**GIVEN INSTRUCTION:** Return only the number of lines that hold "Measure".

**MATERIAL PROVIDED:**

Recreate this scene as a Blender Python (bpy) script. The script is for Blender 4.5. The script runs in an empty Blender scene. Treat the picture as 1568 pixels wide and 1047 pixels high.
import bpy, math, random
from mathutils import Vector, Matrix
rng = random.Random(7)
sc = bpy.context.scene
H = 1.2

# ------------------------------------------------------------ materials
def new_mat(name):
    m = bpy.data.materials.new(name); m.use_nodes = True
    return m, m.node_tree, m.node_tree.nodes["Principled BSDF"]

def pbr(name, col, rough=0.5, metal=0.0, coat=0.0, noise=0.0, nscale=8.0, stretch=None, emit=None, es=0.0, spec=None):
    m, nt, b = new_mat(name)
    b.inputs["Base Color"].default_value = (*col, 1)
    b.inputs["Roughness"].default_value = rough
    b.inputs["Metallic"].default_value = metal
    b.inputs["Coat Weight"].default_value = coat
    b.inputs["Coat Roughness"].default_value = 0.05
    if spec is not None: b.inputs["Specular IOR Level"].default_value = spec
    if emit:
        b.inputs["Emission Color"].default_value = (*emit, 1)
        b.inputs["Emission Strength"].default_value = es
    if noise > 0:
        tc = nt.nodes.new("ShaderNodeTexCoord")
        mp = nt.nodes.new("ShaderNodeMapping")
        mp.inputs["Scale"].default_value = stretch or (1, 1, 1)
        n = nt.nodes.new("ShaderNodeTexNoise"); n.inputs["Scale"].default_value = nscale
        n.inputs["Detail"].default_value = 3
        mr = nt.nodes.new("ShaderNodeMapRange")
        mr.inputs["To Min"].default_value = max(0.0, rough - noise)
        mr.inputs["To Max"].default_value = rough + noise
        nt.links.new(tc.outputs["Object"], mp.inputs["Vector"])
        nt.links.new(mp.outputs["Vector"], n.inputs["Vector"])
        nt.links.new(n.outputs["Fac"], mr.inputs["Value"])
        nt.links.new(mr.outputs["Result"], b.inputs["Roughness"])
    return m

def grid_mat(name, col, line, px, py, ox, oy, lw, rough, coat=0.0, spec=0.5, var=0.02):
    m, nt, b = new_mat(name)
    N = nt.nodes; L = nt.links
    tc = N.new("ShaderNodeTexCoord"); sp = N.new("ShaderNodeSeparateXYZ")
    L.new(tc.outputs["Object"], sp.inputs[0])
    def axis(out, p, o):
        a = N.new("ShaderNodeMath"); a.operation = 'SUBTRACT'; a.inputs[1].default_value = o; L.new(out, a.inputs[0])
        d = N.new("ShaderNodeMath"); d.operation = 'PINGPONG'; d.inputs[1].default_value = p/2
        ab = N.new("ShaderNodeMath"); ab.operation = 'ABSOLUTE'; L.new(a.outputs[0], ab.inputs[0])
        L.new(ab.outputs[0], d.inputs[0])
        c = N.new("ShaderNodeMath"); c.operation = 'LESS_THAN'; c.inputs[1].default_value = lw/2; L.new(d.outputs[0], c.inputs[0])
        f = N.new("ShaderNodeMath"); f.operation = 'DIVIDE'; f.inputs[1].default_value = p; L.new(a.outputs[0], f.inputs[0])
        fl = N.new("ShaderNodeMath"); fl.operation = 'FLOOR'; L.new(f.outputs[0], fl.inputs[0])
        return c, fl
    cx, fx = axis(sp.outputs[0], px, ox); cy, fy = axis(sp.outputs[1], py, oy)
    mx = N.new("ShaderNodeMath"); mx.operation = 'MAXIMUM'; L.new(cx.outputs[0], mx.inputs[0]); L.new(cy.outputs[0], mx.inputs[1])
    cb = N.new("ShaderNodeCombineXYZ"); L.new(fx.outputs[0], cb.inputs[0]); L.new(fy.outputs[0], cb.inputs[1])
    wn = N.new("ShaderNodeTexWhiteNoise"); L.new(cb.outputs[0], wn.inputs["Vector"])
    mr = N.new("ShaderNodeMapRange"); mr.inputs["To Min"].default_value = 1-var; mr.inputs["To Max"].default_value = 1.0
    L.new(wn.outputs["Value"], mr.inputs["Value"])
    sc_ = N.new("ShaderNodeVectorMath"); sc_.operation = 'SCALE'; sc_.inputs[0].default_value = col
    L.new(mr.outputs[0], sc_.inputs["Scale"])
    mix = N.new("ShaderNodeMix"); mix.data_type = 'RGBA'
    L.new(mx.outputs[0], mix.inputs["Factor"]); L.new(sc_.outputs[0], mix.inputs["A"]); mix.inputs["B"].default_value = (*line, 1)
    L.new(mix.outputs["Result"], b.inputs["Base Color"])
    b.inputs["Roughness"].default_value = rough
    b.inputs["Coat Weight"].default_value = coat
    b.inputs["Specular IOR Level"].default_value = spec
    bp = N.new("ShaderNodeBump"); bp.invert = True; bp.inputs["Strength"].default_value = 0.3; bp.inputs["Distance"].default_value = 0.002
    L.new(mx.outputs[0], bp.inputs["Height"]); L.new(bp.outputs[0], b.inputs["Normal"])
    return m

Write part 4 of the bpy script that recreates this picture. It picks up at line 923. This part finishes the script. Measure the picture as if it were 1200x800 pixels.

* * *

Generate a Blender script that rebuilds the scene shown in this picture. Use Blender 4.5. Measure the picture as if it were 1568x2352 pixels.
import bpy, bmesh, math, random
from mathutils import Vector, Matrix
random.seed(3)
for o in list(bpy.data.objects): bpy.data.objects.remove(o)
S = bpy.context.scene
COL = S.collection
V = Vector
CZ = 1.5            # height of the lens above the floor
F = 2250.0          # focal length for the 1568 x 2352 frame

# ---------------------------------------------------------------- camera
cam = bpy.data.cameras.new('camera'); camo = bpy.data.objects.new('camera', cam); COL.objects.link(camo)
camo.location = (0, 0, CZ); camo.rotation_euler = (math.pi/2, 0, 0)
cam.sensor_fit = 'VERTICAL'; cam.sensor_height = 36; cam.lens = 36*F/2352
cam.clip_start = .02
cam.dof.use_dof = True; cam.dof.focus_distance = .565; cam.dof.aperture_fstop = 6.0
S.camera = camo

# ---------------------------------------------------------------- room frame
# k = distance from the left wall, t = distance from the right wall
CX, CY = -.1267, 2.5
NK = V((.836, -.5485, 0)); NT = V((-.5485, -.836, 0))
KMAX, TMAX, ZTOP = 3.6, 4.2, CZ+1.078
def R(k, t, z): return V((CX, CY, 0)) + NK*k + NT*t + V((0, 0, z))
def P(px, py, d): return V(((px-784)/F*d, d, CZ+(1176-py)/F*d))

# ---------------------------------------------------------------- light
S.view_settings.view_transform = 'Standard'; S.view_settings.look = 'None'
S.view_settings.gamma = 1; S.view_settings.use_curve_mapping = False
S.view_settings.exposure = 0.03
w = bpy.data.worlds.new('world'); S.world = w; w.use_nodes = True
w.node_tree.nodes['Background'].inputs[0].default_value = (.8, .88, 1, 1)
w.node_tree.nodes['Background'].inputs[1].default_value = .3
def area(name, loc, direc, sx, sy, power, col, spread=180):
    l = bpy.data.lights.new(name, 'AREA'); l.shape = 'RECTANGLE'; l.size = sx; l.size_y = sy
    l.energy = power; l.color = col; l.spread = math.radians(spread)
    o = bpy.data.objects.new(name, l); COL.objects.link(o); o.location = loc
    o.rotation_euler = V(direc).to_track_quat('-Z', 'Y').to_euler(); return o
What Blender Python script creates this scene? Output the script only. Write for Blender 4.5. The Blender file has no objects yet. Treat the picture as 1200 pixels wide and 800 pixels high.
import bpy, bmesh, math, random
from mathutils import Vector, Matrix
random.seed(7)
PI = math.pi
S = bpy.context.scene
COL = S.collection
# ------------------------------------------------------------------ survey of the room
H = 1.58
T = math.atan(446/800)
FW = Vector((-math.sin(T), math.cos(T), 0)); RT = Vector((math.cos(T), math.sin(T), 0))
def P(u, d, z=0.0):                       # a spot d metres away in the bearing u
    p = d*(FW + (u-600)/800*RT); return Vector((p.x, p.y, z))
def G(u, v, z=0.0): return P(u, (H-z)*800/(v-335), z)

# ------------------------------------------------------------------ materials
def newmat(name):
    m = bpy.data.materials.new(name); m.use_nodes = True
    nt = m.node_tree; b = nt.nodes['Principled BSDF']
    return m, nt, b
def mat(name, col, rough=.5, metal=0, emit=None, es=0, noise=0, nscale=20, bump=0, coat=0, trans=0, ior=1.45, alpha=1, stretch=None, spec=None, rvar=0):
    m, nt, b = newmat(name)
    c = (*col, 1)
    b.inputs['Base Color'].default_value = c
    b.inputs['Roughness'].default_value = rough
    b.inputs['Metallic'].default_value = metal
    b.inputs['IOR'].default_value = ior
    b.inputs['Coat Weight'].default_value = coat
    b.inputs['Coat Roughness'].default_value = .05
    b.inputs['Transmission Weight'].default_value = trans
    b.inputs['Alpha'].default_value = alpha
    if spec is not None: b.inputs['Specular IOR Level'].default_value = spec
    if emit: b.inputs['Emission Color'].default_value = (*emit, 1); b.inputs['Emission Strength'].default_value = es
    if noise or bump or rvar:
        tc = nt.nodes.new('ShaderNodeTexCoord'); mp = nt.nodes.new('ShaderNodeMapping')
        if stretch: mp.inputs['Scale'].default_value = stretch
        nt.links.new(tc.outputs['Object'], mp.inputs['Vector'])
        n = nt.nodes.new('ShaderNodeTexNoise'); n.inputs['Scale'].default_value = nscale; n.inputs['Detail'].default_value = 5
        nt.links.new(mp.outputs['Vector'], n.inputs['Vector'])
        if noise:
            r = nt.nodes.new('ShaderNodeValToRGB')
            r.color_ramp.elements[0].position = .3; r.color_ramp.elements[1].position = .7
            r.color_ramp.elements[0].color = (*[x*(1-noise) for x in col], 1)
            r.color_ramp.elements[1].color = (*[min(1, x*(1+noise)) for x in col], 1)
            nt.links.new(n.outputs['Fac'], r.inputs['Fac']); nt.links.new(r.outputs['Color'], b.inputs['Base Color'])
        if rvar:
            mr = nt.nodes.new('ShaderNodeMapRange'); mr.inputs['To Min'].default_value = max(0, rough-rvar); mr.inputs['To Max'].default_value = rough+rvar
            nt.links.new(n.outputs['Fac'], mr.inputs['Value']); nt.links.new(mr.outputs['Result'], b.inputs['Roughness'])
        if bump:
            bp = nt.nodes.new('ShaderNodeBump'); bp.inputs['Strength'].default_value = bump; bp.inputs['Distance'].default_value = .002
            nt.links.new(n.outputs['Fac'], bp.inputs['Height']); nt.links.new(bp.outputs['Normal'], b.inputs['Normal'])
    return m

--

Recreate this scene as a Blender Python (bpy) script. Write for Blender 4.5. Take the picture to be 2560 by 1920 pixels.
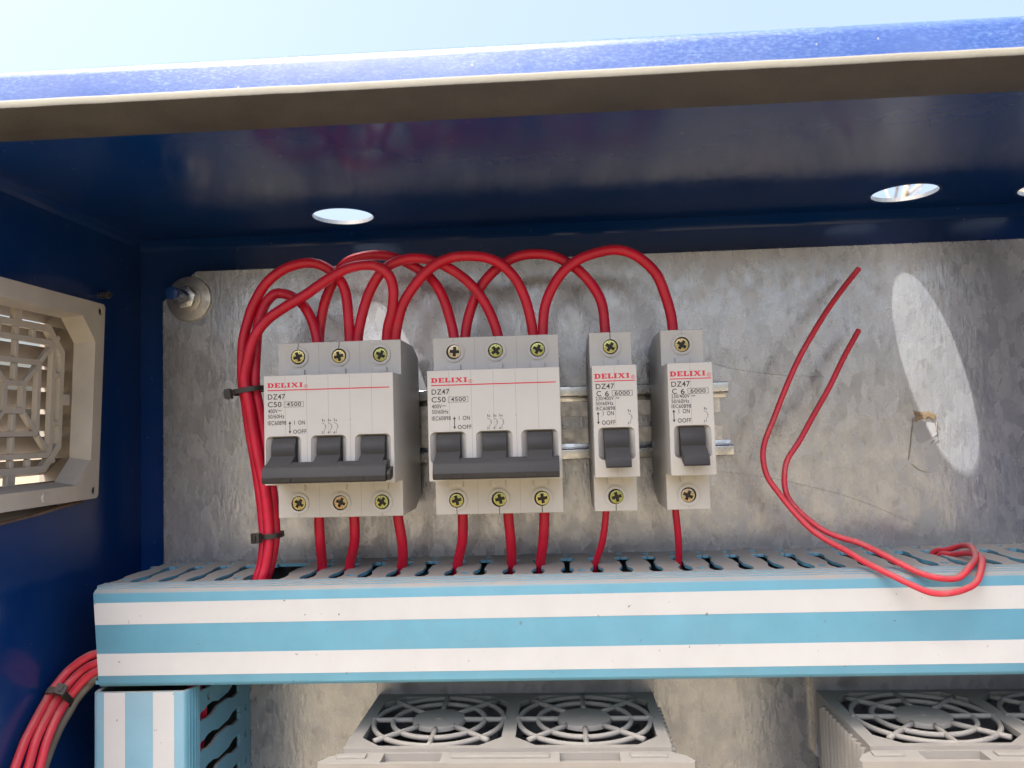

**ANSWER TO THE EXERCISE:** 2